## WHAT IS BEING ASKED
Copy the data precisely, character for character, and leave out every picture.

begin

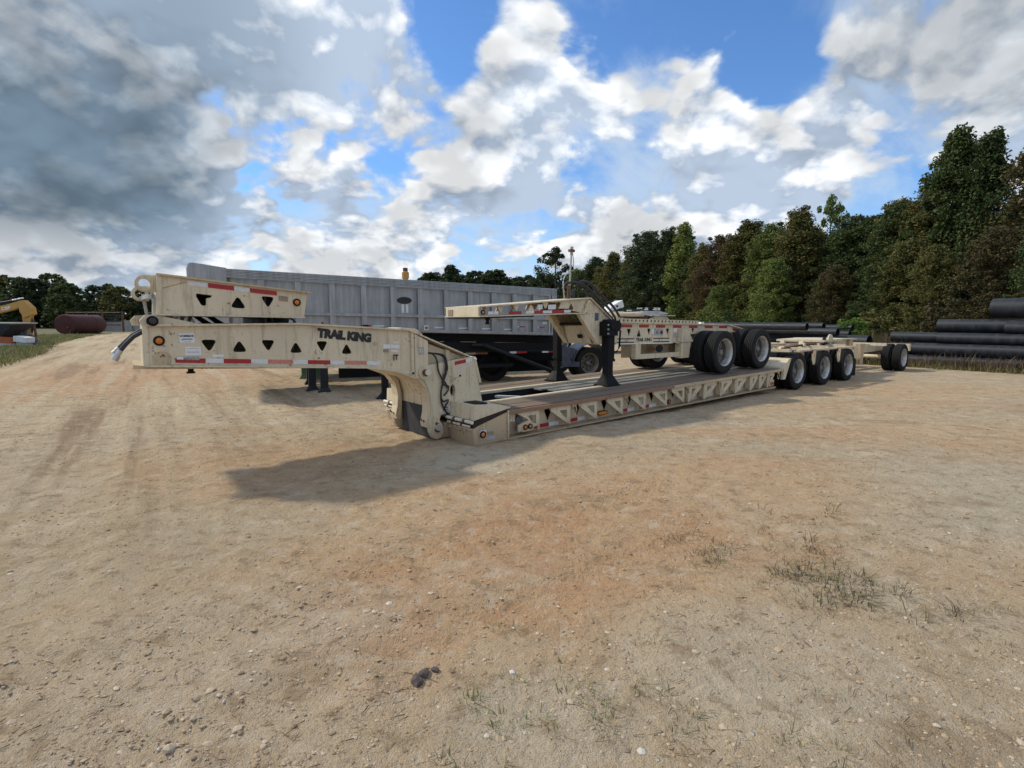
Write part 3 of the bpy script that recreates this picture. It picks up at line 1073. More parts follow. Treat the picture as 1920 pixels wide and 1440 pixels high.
for i, (x, y, h, mt, kd, wd, lb) in enumerate(EDGE_TREES):
    tree(kd, i, x, y, h, mt, lb, G_EDGE, wd * (1.0 if kd == 'open' or y < 34 else 1.22))
for i, (x, y, h, mt) in enumerate(((26.2, 44.5, 8.6, 'green'), (25.8, 49.5, 9.3, 'olive'), (25.6, 54.5, 9.6, 'green'), (25.0, 59.5, 9.7, 'light'), (24.4, 64.0, 9.4, 'olive'), (23.4, 69.0, 9.8, 'green'), (22.4, 73.5, 11.0, 'dark'), (19.6, 81.0, 10.6, 'green'), (17.2, 86.0, 10.2, 'dark'), (15.0, 91.5, 10.2, 'olive'), (13.0, 97.5, 10.2, 'green'), (10.4, 102.0, 9.8, 'dark'), (27.4, 39.5, 9.6, 'green'), (27.0, 36.5, 8.5, 'olive'))):
    tree('broad', i + 1, x, y, h, mt, 'leafy tree closing a gap in the treeline behind the pipes and tyres', 'gap filling trees of the right treeline', 1.2)
G_BACK = 'deeper trees behind the right treeline'
for i in range(34):
    y = 26 + i * 3.4
    x = 31.5 - max(0, (y - 60)) * .17 + random.uniform(-1.5, 2.5)
    tree('broad', i, x, y, random.uniform(8.2, 9.6) if y < 95 else random.uniform(8, 9.5), random.choice(['dark', 'green', 'olive', 'dark']), 'dark tree deep in the wood behind the right treeline', G_BACK, 1.4)
for i in range(26):
    y = 24 + i * 2.9
    x = 25.5 - max(0, (y - 60)) * .16 + random.uniform(-.8, 1.2)
    tree('bush', i, x, y, random.uniform(2.2, 3.6), random.choice(['dark', 'olive', 'rust', 'green', 'dark']), 'undergrowth shrub at the foot of the right treeline', 'undergrowth shrubs below the right treeline', 1.1, 'shrub', 'shrub')
for x, y, h, mt, wd, lb in ((14.9, 24.2, 1.75, 'bright', 1.0, 'bright green bush between the two pipe heaps'), (15.9, 25.3, 1.5, 'bright', 1.0, 'smaller bright green bush beside the dry weeds'),
                            (17.6, 26.6, 2.1, 'olive', 1.1, 'olive brown bush behind the end of the right pipe pile'), (11.6, 33.0, 2.6, 'light', .9, 'yellow green bush behind the double tyres'),
                            (13.2, 33.6, 2.2, 'green', .8, 'green bush just left of the pipe heap'), (19.6, 25.4, 2.6, 'rust', .9, 'brown leaved bush behind the upper black pipes'), (12.9, 27.8, 1.3, 'green', 1.3, 'low green bush on top of the left pipe heap')):
    tree('bush', int(x), x, y, h, mt, lb, 'bushes among the pipes', wd, 'shrub', 'bush')

for i, (x, y, h) in enumerate(((-25.0, 158, 13.2), (-19.5, 156, 13.6), (-13.2, 152, 13.5), (-8.0, 146, 12.4), (-4.8, 142, 12.2), (-1.0, 136, 11.4), (2.6, 131, 10.4), (5.6, 124, 10.2), (8.0, 118, 10.6), (-11.2, 150, 12.6), (-16.8, 158, 13.4), (-22.6, 162, 13.0))):
    tree('far', i, x, y, h, ['dark', 'green'][i % 2], 'dark tree filling the far row above the dump body', 'far row of trees above the dump body', 1.15)
FAR = [(-146.5, 124.5, 13.8), (-145.6, 126.4, 13.4), (-148.3, 131.3, 14.3), (-149.2, 134.9, 14.2), (-132.9, 123.0, 12.3), (-133.3, 126.6, 13.1), (-128.9, 129.4, 13.0), (-118.2, 122.7, 11.6), (-120.7, 128.5, 12.1), (-121.2, 133.2, 11.9), (-108.1, 122.2, 10.6), (-100.6, 116.2, 10.0), (-111.6, 134.2, 12.0), (-95.9, 118.9, 9.7), (-91.7, 114.1, 9.3), (-100.1, 132.8, 9.9), (-95.6, 131.7, 9.7), (-82.4, 115.8, 8.8), (-88.4, 132.8, 8.8), (-76.6, 116.9, 8.0), (-72.3, 118.6, 8.0), (-79.2, 134.8, 8.5), (-67.7, 121.4, 7.8), (-70.4, 129.7, 8.6), (-63.7, 123.1, 8.5), (-58.8, 119.6, 7.5), (-54.1, 123.6, 7.4), (-49.0, 113.8, 7.5), (-47.1, 119.5, 7.8), (-42.8, 115.6, 7.2), (-38.4, 120.7, 7.1), (-34.6, 126.3, 7.6), (-29.7, 121.9, 7.4), (-25.7, 118.9, 7.5), (-20.5, 125.3, 7.6)]
for i, (x, y, h) in enumerate(FAR):
    tree('far', i, x, y, h * random.uniform(.97, 1.06), random.choice(['dark', 'dark', 'green', 'olive']), 'dark leafy tree in the far wood on the left', 'trees of the far wood on the left', 1.25)
for i, (x, y, h) in enumerate(FAR[::2]):
    tree('far', i + 1, x + 3, y - 5, h * .72, random.choice(['dark', 'green']), 'lower dark tree at the front of the far left wood', 'trees along the front of the far left wood', 1.35)
for i in range(14):
    x = -150 + i * 9.5
    tree('far', i, x, 140 + (i % 3) * 3, 8.5 - i * .16, 'dark', 'dark tree at the back of the far left wood', 'trees at the back of the far left wood', 1.7)

# ------------------------------------------------------------------ wheels
def tyre_mesh(R0=.462, w=.25, rin=.295):
    h = w / 2
    prof = [(rin, -h * .80), (rin + .02, -h * .92), (rin + .07, -h), (R0 - .05, -h * .98), (R0 - .018, -h * .90), (R0 - .003, -h * .80)]
    for g0 in (-.52, -.18, .18, .52):
        prof += [(R0, h * (g0 - .05)), (R0 - .016, h * (g0 - .04)), (R0 - .016, h * (g0 + .04)), (R0, h * (g0 + .05))]
    prof += [(R0 - .003, h * .80), (R0 - .018, h * .90), (R0 - .05, h * .98), (rin + .07, h), (rin + .02, h * .92), (rin, h * .80)]
    return prof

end

## SOLUTION
Write part 3 of the bpy script that recreates this picture. It picks up at line 1073. More parts follow. Treat the picture as 1920 pixels wide and 1440 pixels high.
for i, (x, y, h, mt, kd, wd, lb) in enumerate(EDGE_TREES):
    tree(kd, i, x, y, h, mt, lb, G_EDGE, wd * (1.0 if kd == 'open' or y < 34 else 1.22))
for i, (x, y, h, mt) in enumerate(((26.2, 44.5, 8.6, 'green'), (25.8, 49.5, 9.3, 'olive'), (25.6, 54.5, 9.6, 'green'), (25.0, 59.5, 9.7, 'light'), (24.4, 64.0, 9.4, 'olive'), (23.4, 69.0, 9.8, 'green'), (22.4, 73.5, 11.0, 'dark'), (19.6, 81.0, 10.6, 'green'), (17.2, 86.0, 10.2, 'dark'), (15.0, 91.5, 10.2, 'olive'), (13.0, 97.5, 10.2, 'green'), (10.4, 102.0, 9.8, 'dark'), (27.4, 39.5, 9.6, 'green'), (27.0, 36.5, 8.5, 'olive'))):
    tree('broad', i + 1, x, y, h, mt, 'leafy tree closing a gap in the treeline behind the pipes and tyres', 'gap filling trees of the right treeline', 1.2)
G_BACK = 'deeper trees behind the right treeline'
for i in range(34):
    y = 26 + i * 3.4
    x = 31.5 - max(0, (y - 60)) * .17 + random.uniform(-1.5, 2.5)
    tree('broad', i, x, y, random.uniform(8.2, 9.6) if y < 95 else random.uniform(8, 9.5), random.choice(['dark', 'green', 'olive', 'dark']), 'dark tree deep in the wood behind the right treeline', G_BACK, 1.4)
for i in range(26):
    y = 24 + i * 2.9
    x = 25.5 - max(0, (y - 60)) * .16 + random.uniform(-.8, 1.2)
    tree('bush', i, x, y, random.uniform(2.2, 3.6), random.choice(['dark', 'olive', 'rust', 'green', 'dark']), 'undergrowth shrub at the foot of the right treeline', 'undergrowth shrubs below the right treeline', 1.1, 'shrub', 'shrub')
for x, y, h, mt, wd, lb in ((14.9, 24.2, 1.75, 'bright', 1.0, 'bright green bush between the two pipe heaps'), (15.9, 25.3, 1.5, 'bright', 1.0, 'smaller bright green bush beside the dry weeds'),
                            (17.6, 26.6, 2.1, 'olive', 1.1, 'olive brown bush behind the end of the right pipe pile'), (11.6, 33.0, 2.6, 'light', .9, 'yellow green bush behind the double tyres'),
                            (13.2, 33.6, 2.2, 'green', .8, 'green bush just left of the pipe heap'), (19.6, 25.4, 2.6, 'rust', .9, 'brown leaved bush behind the upper black pipes'), (12.9, 27.8, 1.3, 'green', 1.3, 'low green bush on top of the left pipe heap')):
    tree('bush', int(x), x, y, h, mt, lb, 'bushes among the pipes', wd, 'shrub', 'bush')

for i, (x, y, h) in enumerate(((-25.0, 158, 13.2), (-19.5, 156, 13.6), (-13.2, 152, 13.5), (-8.0, 146, 12.4), (-4.8, 142, 12.2), (-1.0, 136, 11.4), (2.6, 131, 10.4), (5.6, 124, 10.2), (8.0, 118, 10.6), (-11.2, 150, 12.6), (-16.8, 158, 13.4), (-22.6, 162, 13.0))):
    tree('far', i, x, y, h, ['dark', 'green'][i % 2], 'dark tree filling the far row above the dump body', 'far row of trees above the dump body', 1.15)
FAR = [(-146.5, 124.5, 13.8), (-145.6, 126.4, 13.4), (-148.3, 131.3, 14.3), (-149.2, 134.9, 14.2), (-132.9, 123.0, 12.3), (-133.3, 126.6, 13.1), (-128.9, 129.4, 13.0), (-118.2, 122.7, 11.6), (-120.7, 128.5, 12.1), (-121.2, 133.2, 11.9), (-108.1, 122.2, 10.6), (-100.6, 116.2, 10.0), (-111.6, 134.2, 12.0), (-95.9, 118.9, 9.7), (-91.7, 114.1, 9.3), (-100.1, 132.8, 9.9), (-95.6, 131.7, 9.7), (-82.4, 115.8, 8.8), (-88.4, 132.8, 8.8), (-76.6, 116.9, 8.0), (-72.3, 118.6, 8.0), (-79.2, 134.8, 8.5), (-67.7, 121.4, 7.8), (-70.4, 129.7, 8.6), (-63.7, 123.1, 8.5), (-58.8, 119.6, 7.5), (-54.1, 123.6, 7.4), (-49.0, 113.8, 7.5), (-47.1, 119.5, 7.8), (-42.8, 115.6, 7.2), (-38.4, 120.7, 7.1), (-34.6, 126.3, 7.6), (-29.7, 121.9, 7.4), (-25.7, 118.9, 7.5), (-20.5, 125.3, 7.6)]
for i, (x, y, h) in enumerate(FAR):
    tree('far', i, x, y, h * random.uniform(.97, 1.06), random.choice(['dark', 'dark', 'green', 'olive']), 'dark leafy tree in the far wood on the left', 'trees of the far wood on the left', 1.25)
for i, (x, y, h) in enumerate(FAR[::2]):
    tree('far', i + 1, x + 3, y - 5, h * .72, random.choice(['dark', 'green']), 'lower dark tree at the front of the far left wood', 'trees along the front of the far left wood', 1.35)
for i in range(14):
    x = -150 + i * 9.5
    tree('far', i, x, 140 + (i % 3) * 3, 8.5 - i * .16, 'dark', 'dark tree at the back of the far left wood', 'trees at the back of the far left wood', 1.7)

# ------------------------------------------------------------------ wheels
def tyre_mesh(R0=.462, w=.25, rin=.295):
    h = w / 2
    prof = [(rin, -h * .80), (rin + .02, -h * .92), (rin + .07, -h), (R0 - .05, -h * .98), (R0 - .018, -h * .90), (R0 - .003, -h * .80)]
    for g0 in (-.52, -.18, .18, .52):
        prof += [(R0, h * (g0 - .05)), (R0 - .016, h * (g0 - .04)), (R0 - .016, h * (g0 + .04)), (R0, h * (g0 + .05))]
    prof += [(R0 - .003, h * .80), (R0 - .018, h * .90), (R0 - .05, h * .98), (rin + .07, h), (rin + .02, h * .92), (rin, h * .80)]
    return prof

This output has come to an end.